What counts as seeing god? Apparently, I have increasingly low standards.
When I hurried out of Thursday night Iyengar class—it is so nourishing to spend time every week with a master, and so much the better when her space is a desacralized church two blocks from my house—I brushed past a crusty, ugly-beautiful bum with a very straight spine and a crutch alongside his right leg. He had one of those steel-wool beards and eyes to match. I was already full of the feeling of going to see god (who is more god than Bob Dylan?), mistook the bum for the musician, took them both for god, and spent the rest of the night in rapture. But even for the distinctly rational Ann Arbor locals, and the Editor—who is saner than sane—it was a nadi shodana of a show. A show to lift every last shiver of spirit.
Hill Auditorium in winter is a great pumpkin. Coming from the cold and from Iyengar class—I filed in just as the lights went down. It was already steaming inside. Dylan—in a white hat that was a bowler, a fedora and a cowboy Stetson all at once; and in a dark tailored suit that fit him exactlylike an Adidas track suit and had purple racing stripes to match—was all swadisthana. American shapshifter, knowing us so much better than we know ourselves, on the road every night to educate people about their own music—or maybe just because it keeps him clean, gives him a workout, and builds in nightly high. If it’s the latter, what an ashtangi he’s become. The show is slick, clockwork-run, and quietly elaborate. Disciplined to the point of stable relaxation, if you know what I mean.

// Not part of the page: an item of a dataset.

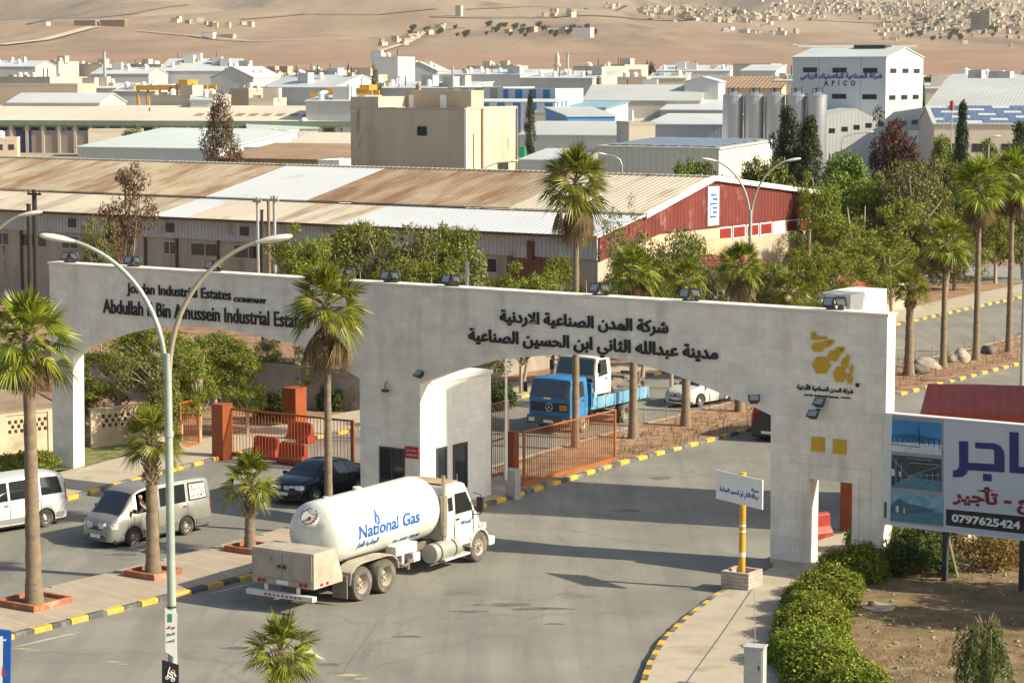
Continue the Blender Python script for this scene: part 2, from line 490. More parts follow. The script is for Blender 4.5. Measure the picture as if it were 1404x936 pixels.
def asphalt_material():
    m = mat('asphalt', (0.195, 0.188, 0.162), 0.9, n=(0.25, 0.10), c2=(0.245, 0.235, 0.198), bump=(9.0, 0.12), spec=0.25)
    N, L, b = nodes_of(m)
    old = b.inputs['Base Color'].links[0].from_socket
    tc = N.new('ShaderNodeTexCoord')
    def layer(old, rot, stretch, scale, lo, hi, col, amt, det=7):
        mp = N.new('ShaderNodeMapping'); mp.inputs['Rotation'].default_value = (0, 0, rot); mp.inputs['Scale'].default_value = stretch
        L.new(tc.outputs['Object'], mp.inputs[0])
        no = N.new('ShaderNodeTexNoise'); no.inputs['Scale'].default_value = scale; no.inputs['Detail'].default_value = det
        no.inputs['Roughness'].default_value = 0.66
        L.new(mp.outputs[0], no.inputs['Vector'])
        mr = N.new('ShaderNodeMapRange'); mr.inputs[1].default_value = lo; mr.inputs[2].default_value = hi; mr.inputs[4].default_value = amt
        L.new(no.outputs[0], mr.inputs[0])
        mx = N.new('ShaderNodeMix'); mx.data_type = 'RGBA'
        L.new(mr.outputs[0], mx.inputs[0]); L.new(old, mx.inputs[6]); mx.inputs[7].default_value = rgb(col)
        return mx.outputs[2]
    o = layer(old, rad(34), (1.0, 0.05, 1), 0.9, 0.45, 0.75, (0.145, 0.138, 0.125), 0.8)     # wheel tracks along the road
    o = layer(o, rad(34), (0.8, 0.10, 1), 0.35, 0.5, 0.8, (0.32, 0.29, 0.235), 0.55)           # dust
    o = layer(o, 0, (1, 1, 1), 0.22, 0.62, 0.70, (0.09, 0.085, 0.08), 0.55)                 # oil and patches
    o = layer(o, 0, (1, 1, 1), 3.0, 0.68, 0.78, (0.10, 0.095, 0.09), 0.5)
    o = layer(o, 0, (1, 1, 1), 14.0, 0.5, 0.75, (0.14, 0.13, 0.115), 0.45, 3)
    o = layer(o, 0.6, (1, 0.5, 1), 0.13, 0.56, 0.60, (0.175, 0.168, 0.15), 0.6)
    # fine cracks
    vo = N.new('ShaderNodeTexVoronoi'); vo.feature = 'DISTANCE_TO_EDGE'; vo.inputs['Scale'].default_value = 0.07
    nz = N.new('ShaderNodeTexNoise'); nz.inputs['Scale'].default_value = 0.7; nz.inputs['Detail'].default_value = 5
    L.new(tc.outputs['Object'], nz.inputs['Vector'])
    mv = N.new('ShaderNodeMix'); mv.data_type = 'VECTOR'; mv.inputs[0].default_value = 0.92
    va = N.new('ShaderNodeVectorMath'); va.operation = 'MULTIPLY_ADD'; va.inputs[1].default_value = (2.6, 2.6, 0)
    L.new(nz.outputs[1], va.inputs[0]); L.new(tc.outputs['Object'], va.inputs[2])
    L.new(va.outputs[0], vo.inputs['Vector'])
    mr = N.new('ShaderNodeMapRange'); mr.inputs[1].default_value = 0.0; mr.inputs[2].default_value = 0.006; mr.inputs[3].default_value = 0.28; mr.inputs[4].default_value = 0
    L.new(vo.outputs['Distance'], mr.inputs[0])
    mx = N.new('ShaderNodeMix'); mx.data_type = 'RGBA'
    L.new(mr.outputs[0], mx.inputs[0]); L.new(o, mx.inputs[6]); mx.inputs[7].default_value = rgb((0.08, 0.075, 0.07))
    L.new(mx.outputs[2], b.inputs['Base Color'])
    return m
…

For anyone else, I’d see this particular tour, with its relatively large venues, as a machine to generate a fortune for the grandkids. But there's too much passion and method for a purely practical endeavor. He's too turned on. I suspect he's made this in to a framework to play with fascination.
In any case, even though the Dylan idol is the reason we bother to get together and the thing that keeps us focused so strongly on the music, he doesn't give a shit about being Bob Dylan. The mastery he gives off is the essence it being not about Bob.
In the old documentaries, he’s nauseatingly caught up in self-manufacture, in what ethnomethodologists would call doing being Bob. That narcissism, and the ironic shards of it that flicker in the documentaries of the older man, is gone from his body. He’s more accurately a curl in the upper lip and a figure-eight pattern in the hips. I honestly never knew that Rock and Roll was capable of the void.
Mostly, what I saw was the relationship of the hips and a series of instruments, just an incredibly vital, playful water chakra doing its spontaneous thing within a tightly structured playlist… and with the enormous intensity and focus of everyone down in the pumpkin-belly of the auditorium. And I saw that he is beautiful. Beautiful. No wonder models try so hard to be ugly.